I think I'm going to be in trouble for sneaking out last night. My Dad saw me drive up this morning when he was leaving early for work.
What'd you say?
I told him I was sleep driving
she broke up with me using backstreet boy lyrics
you deserved it if you knew it was backstreet boys.
Just heard this lady walk by on her phone saying "did everyone orgasm?"
If only guys knew how much awkward ass shaving goes into making sex this good...
There is ecstasy everywhere. Get over here right no5w. The 5 is silent.
I'm just planning on experiencing Disney as adult style as it gets. Drinking bloody mary's at dawn and telling all the kids waiting in lines how badly their future sucks and that Santa isn't real.
you took the tequila shot and then procceded to eat the lime..we told you to spit it out but you just straight face kept chomping
I feel like my map app knows I'm hungover and is strategically not driving me by fast food places so I cannot stop
I fully committed to my astronaut costume, to say the least. blacking out on moonshine and having a moonwalk of shame this morning: happy Halloweekend.
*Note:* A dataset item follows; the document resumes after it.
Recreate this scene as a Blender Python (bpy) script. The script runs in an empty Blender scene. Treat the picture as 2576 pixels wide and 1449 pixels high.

i know it looks like there's pee in the mayo jar in the fridge but i promise it's just apple juice that wouldn't fit in the jug after i added the booze.
Thanks for wearing matching bob ross shirts to the bar with me and referring to every guy as a happy little accident
You're incredible, and I'm drunk
so how about you dont randomly call my mother during parties?
I just discovered my new vice. Cotton candy vodka. Its like a carnival in my mouth, puking of the tilt-a-whirl included.
Her oh Gods turned into oh god I shouldn't be doing this I'm engaged.